Erlang sudoku solver - How to find the empty spots and try possible values recursively

I have been busy with a sudoku solver in Erlang yesterday and today. The working functionality I have now is that I can check if a sudoku in the form of a list, e.g.,
[6,7,1,8,2,3,4,9,5,5,4,9,1,7,6,3,2,8,3,2,8,5,4,9,1,6,7,1,3,2,6,5,7,8,4,9,9,8,6,4,1,2,5,7,3,4,5,7,3,9,8,6,1,2,8,9,3,2,6,4,7,5,1,7,1,4,9,3,5,2,8,6,2,6,5,7,8,1,9,3,4].
is valid or not by looking at the constraints (no duplicates in squares, rows, and columns).
This function is called valid(S) which takes a sudoku S and returns true if it is a valid sudoku and false if it is not. The function ignores 0's, which are used to represent empty values. This is an example of the same sudoku with some random empty values:
[0,7,1,8,2,3,4,0,5,5,4,9,0,7,6,3,2,8,3,0,8,5,0,9,1,6,7,1,3,2,6,5,7,8,4,9,0,8,6,4,1,2,5,7,0,4,5,7,3,9,8,6,1,0,8,9,3,2,6,4,7,5,1,7,1,4,9,3,0,2,8,6,2,6,5,7,8,1,9,3,4].
The next step is to find the first 0 in the list, and try a value from 1 to 9 and check if it produces a valid sudoku. If it does we can continue to the next 0 and try values there and see if it is valid or not. Once we cannot go further we go back to the previous 0 and try the next values et cetera until we end up with a solved sudoku.
The code I have so far looks like this (based on someone who got it almost working):
solve(First,Nom,[_|Last]) -> try_values({First,Nom,Last},pos()).
try_values(_,[]) -> {error, "No solution found"};
try_values({First,Nom,Last},[N|Pos]) ->
case valid(First++[N]++Last) of
true ->
case solve({First++[N]},Nom,Last) of
{ok,_} -> {ok, "Result"};
{error,_} -> try_values({First,N,Last},Pos)
end;
false -> try_values({First,N,Last},Pos)
end.
pos() is a list consisting of the values from 1 to 9. The idea is that we enter an empty list for First and a Sudoku list for [_|Last] in which we look for a 0 (Nom?).
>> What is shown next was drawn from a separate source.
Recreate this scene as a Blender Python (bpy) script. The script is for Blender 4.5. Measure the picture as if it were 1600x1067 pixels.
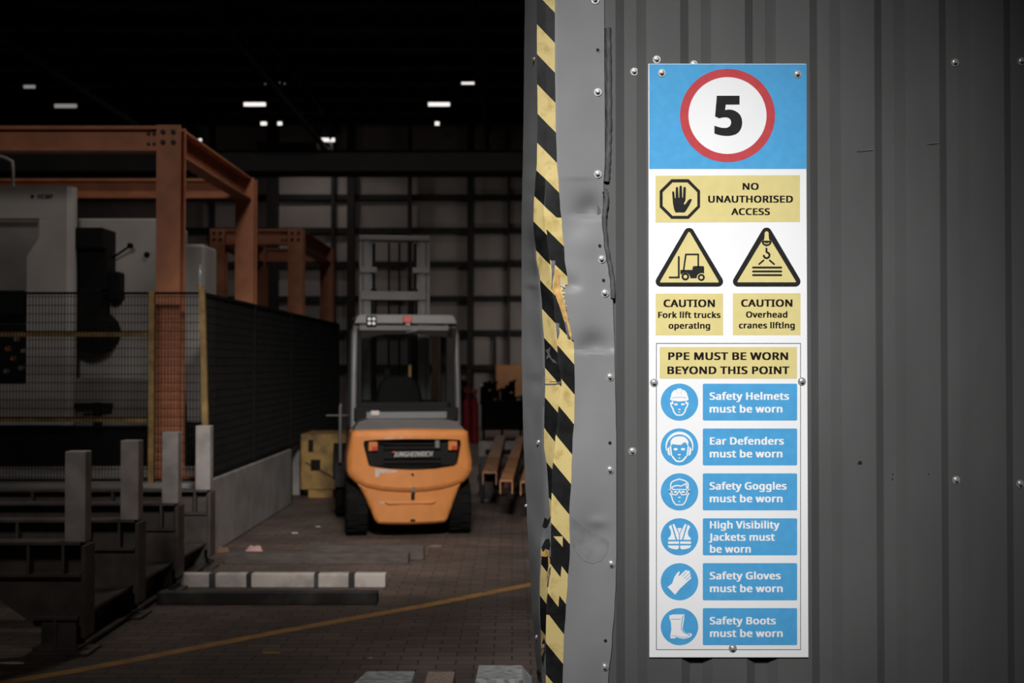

Then we try a value and if the list that results is valid according to our function we continue till we fail the position or have a result. When we fail we return a new try_values with remaining (Pos) values of our possibitilies.
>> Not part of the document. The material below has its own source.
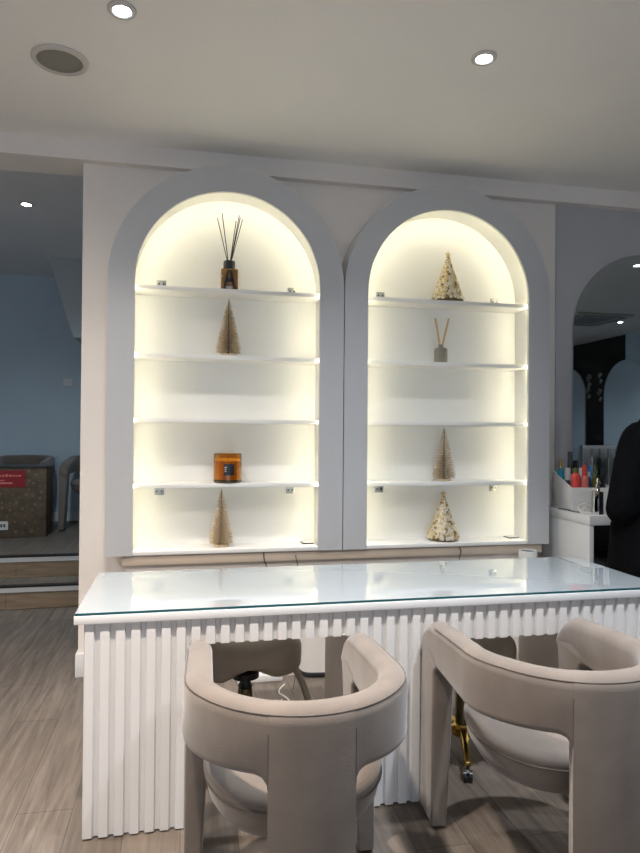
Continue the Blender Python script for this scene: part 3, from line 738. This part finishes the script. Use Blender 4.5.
for k in range(300):
    x, z = rnd.uniform(-.39, .39), rnd.uniform(.03, .63)
    if (-.33 < x < .26 and z > .44) or (x < .12 and z < .18): continue
    if any((x-p)**2+(z-q)**2 < .052**2 for p, q in pts): continue
    pts.append((x, z)); star(bm, (x, -.1602, z), rnd.uniform(.010, .022), .0015, rnd.uniform(0, 1))
obj('print', bm, M['cardp'], t)

# ------------------------------------------------------------------ person in black at the right edge
def skin_body(name, verts, edges, m, parent, sub=2, root=0):
    me = bpy.data.meshes.new(name); me.from_pydata([v[0] for v in verts], edges, []); me.materials.append(m)
    o = bpy.data.objects.new(name, me); link(o, parent)
    s = o.modifiers.new('skin', 'SKIN'); s.use_smooth_shade = True
    for i, v in enumerate(verts):
        r = v[1]; me.skin_vertices[0].data[i].radius = r if isinstance(r, tuple) else (r, r)
        me.skin_vertices[0].data[i].use_root = (i == root)
    b = o.modifiers.new('sub', 'SUBSURF'); b.levels = sub; b.render_levels = sub
    dg = bpy.context.evaluated_depsgraph_get(); ev = o.evaluated_get(dg)
    me2 = bpy.data.meshes.new_from_object(ev); o.modifiers.clear(); o.data = me2
    for p in me2.polygons: p.use_smooth = True
    if not me2.materials: me2.materials.append(m)
    return o
pr = thing('person', 'standing person in a black coat at the right edge, elbow out', 'person', (2.41, 2.86, 0), math.radians(0))
# body (skin), facing +y, slightly right
B = [((0, 0, .93), .13), ((0, .0, 1.12), .12), ((0, .01, 1.30), .14), ((0, 0, 1.42), .10), ((0, .01, 1.50), .055), ((0, .03, 1.56), .062), ((0, .04, 1.63), .092), ((0, .035, 1.71), .075),
     ((-.17, 0, 1.375), .05), ((-.29, -.06, 1.08), .052), ((-.16, .17, 1.0), .042), ((-.05, .28, 1.05), .032), ((-.01, .34, 1.07), (.036, .018)),
     ((.17, 0, 1.375), .05), ((.27, .04, 1.14), .052), ((.20, .24, 1.06), .042), ((.14, .34, 1.09), .032), ((.11, .40, 1.11), (.036, .018)),
     ((-.10, 0, .86), .10), ((-.11, .01, .48), .065), ((-.11, -.02, .09), .045), ((-.12, .12, .035), .036),
     ((.10, 0, .86), .10), ((.11, .01, .48), .065), ((.11, -.02, .09), .045), ((.12, .12, .035), .036)]
Ed = [(0,1),(1,2),(2,3),(3,4),(4,5),(5,6),(6,7),(3,8),(8,9),(9,10),(10,11),(11,12),(3,13),(13,14),(14,15),(15,16),(16,17),(0,18),(18,19),(19,20),(20,21),(0,22),(22,23),(23,24),(24,25)]
for hx, hy, hz, s in ((-.01, .34, 1.07, 1), (.11, .40, 1.11, -1)):
    base = 12 if s == 1 else 17
    for k, (ox, ln) in enumerate(((-.028, .068), (-.010, .078), (.010, .074), (.028, .058))):
        i = len(B); B += [((hx+ox, hy+.035, hz), .0095), ((hx+ox*1.1, hy+.035+ln*.5, hz-.010), .0088), ((hx+ox*1.1, hy+.035+ln*.85, hz-.035), .0078)]
        Ed += [(base, i), (i, i+1), (i+1, i+2)]
    i = len(B); B += [((hx+s*.034, hy+.01, hz-.01), .0105), ((hx+s*.052, hy+.045, hz-.022), .0095)]
    Ed += [(base, i), (i, i+1)]
skin_body('body', B, Ed, M['skin'], pr)
# face
bm = NB()
for s in (-1, 1):
    lathe(bm, [(0, -.011), (.009, -.006), (.011, 0), (.009, .006), (0, .011)], (s*.032, .122, 1.635), 12)
obj('eyes', bm, M['paper'], pr)
bm = NB(); tube(bm, [(0, .128, 1.64), (0, .148, 1.605), (0, .13, 1.598)], [.008, .013, .008], 8); obj('nose', bm, M['skin'], pr)
bm = NB(); tube(bm, [(-.022, .117, 1.568), (0, .124, 1.567), (.022, .117, 1.568)], [.003, .006, .003], 8); obj('mouth', bm, M['polpink'], pr)
bm = NB()
for s in (-1, 1): lathe(bm, [(0, -.03), (.012, -.02), (.015, .01), (.010, .028), (0, .032)], (s*.092, .03, 1.625), 10, sx=.6)
obj('ears', bm, M['skin'], pr)
bm = NB(); rs = []
for q in range(13):
    a = PI*(.0 + q/12*.66); r, z = math.sin(a), math.cos(a)
    rs.append([(.102*r*math.cos(2*PI*k/28), .018 + (.118 if math.sin(2*PI*k/28) < 0 else .098)*r*math.sin(2*PI*k/28), 1.672 + .098*z*(1 if q < 6 or math.sin(2*PI*k/28) < .2 else .35)) for k in range(28)])
rings(bm, rs); hr = obj('hair', bm, M['hair'], pr, ang=80)
bm = NB(); lathe(bm, [(0, -.04), (.03, -.03), (.045, 0), (.03, .032), (0, .042)], (0, -.125, 1.68), 18); obj('hair_bun', bm, M['hair'], hr)
# loose black coat with sleeves
bm = NB(); rs = []
for z, rx, ry in ((.45, .33, .22), (.47, .335, .225), (.70, .33, .218), (.92, .315, .20), (1.05, .27, .18), (1.20, .225, .158), (1.32, .215, .148), (1.40, .200, .130), (1.45, .160, .112), (1.48, .105, .09), (1.515, .075, .074)):
    rs.append([(rx*math.cos(2*PI*k/40), ry*math.sin(2*PI*k/40)*(1+.05*math.cos(6*PI*k/40)*(1 if z < 1 else 0)), z) for k in range(40)])
rings(bm, rs); obj('coat', bm, M['person'], pr, ang=80)
skin_body('sleeve', [((-.13, 0, 1.40), .080), ((-.205, -.015, 1.355), .090), ((-.275, -.05, 1.18), .086), ((-.325, -.06, .98), .084), ((-.18, .14, .98), .066), ((-.09, .245, 1.03), .05)], [(0,1),(1,2),(2,3),(3,4),(4,5)], M['person'], pr)
skin_body('sleeve', [((.13, 0, 1.40), .080), ((.205, -.01, 1.355), .090), ((.255, .02, 1.20), .086), ((.285, .04, 1.08), .082), ((.22, .20, 1.05), .064), ((.155, .31, 1.08), .05)], [(0,1),(1,2),(2,3),(3,4),(4,5)], M['person'], pr)
for s in (-1, 1):
    skin_body('trouser_leg', [((s*.10, 0, .80), .115), ((s*.11, .01, .48), .085), ((s*.11, -.015, .10), .07)], [(0,1),(1,2)], M['trouser'], pr)
    skin_body('shoe', [((s*.11, -.03, .048), .046), ((s*.115, .07, .042), .042), ((s*.12, .16, .036), .034)], [(0,1),(1,2)], M['black'], pr)

# ------------------------------------------------------------------ camera
cam = bpy.data.cameras.new('camera'); co = bpy.data.objects.new('camera', cam); COL.objects.link(co)
yaw, pitch, roll, f = math.radians(11.7785), math.radians(.4958), math.radians(.4597), 651.8
F = Vector((math.sin(yaw)*math.cos(pitch), math.cos(yaw)*math.cos(pitch), math.sin(pitch)))
R0 = Vector((math.cos(yaw), -math.sin(yaw), 0)); U0 = R0.cross(F)
R = R0*math.cos(roll) + U0*math.sin(roll); U = -R0*math.sin(roll) + U0*math.cos(roll)
mw = Matrix(((R.x, U.x, -F.x, 0), (R.y, U.y, -F.y, 0), (R.z, U.z, -F.z, ZC), (0, 0, 0, 1)))
co.matrix_world = mw
cam.sensor_fit = 'VERTICAL'; cam.sensor_height = 36; cam.lens = 36*f/853; cam.clip_start = .02
sc.camera = co
sc.view_settings.view_transform = 'Standard'; sc.view_settings.look = 'None'; sc.view_settings.gamma = 1; sc.view_settings.exposure = 1.04
sc.view_settings.use_curve_mapping = False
Naturally, this does not work and returns:
5> sudoku:solve([],0,S).
** exception error: bad argument
in operator ++/2
called as {[6]}
++
[1,1,8,2,3,4,0,5,5,4,9,0,7,6,3,2,8,3,2,8,5,4,9,1,6,7,1,3,2|...]
in call from sudoku:try_values/2 (sudoku.erl, line 140)
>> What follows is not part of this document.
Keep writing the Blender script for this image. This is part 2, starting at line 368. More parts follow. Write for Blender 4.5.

in call from sudoku:try_values/2 (sudoku.erl, line 142)
With my inexperience I cannot grasp what I need to do to make the code logical and working. I would really appreciate it if someone with more experience could give me some pointers.

try_values([], []) -> error("No solution found");
try_values([Solution], []) -> Solution;
try_values(_, []) -> error("Bad sudoku: multiple solutions");
try_values(Heads, [0|Tail]) ->
NewHeads = case Heads of
[] -> [[P] || P <- pos()];
_ -> [Head++[P] || P <- pos(), Head <- Heads]
end,
ValidHeads = [Head || Head <- NewHeads, valid(Head++Tail)],
try_values(ValidHeads, Tail);
try_values([], [H|Tail]) -> try_values([[H]], Tail);
try_values(Heads, [H|Tail]) -> try_values([Head++[H] || Head <- Heads], Tail).
solve(Board) ->
case valid(Board) of
true -> try_values([], Board);
false -> error("No solution found")
end.
try_values does what you described. It builds solution by going through Board, trying all possible solutions (from pos()) when it finds 0 and collecting valid solutions in ValidHeads to pass them further to continue. Thus, it goes all possible ways, if at some point there are multiple valid sudoku they all will be added to Heads and will be tested on validity on following steps. solve is just a wrapper to call try_values([], Board).
Basically, the way to iterate recursively over 0's is to skip all non-zeros (2 last try_values expression) and do the job on zeros (fourth try_values expression).
First three try_values expressions check if solution is exist and single and return it in that case.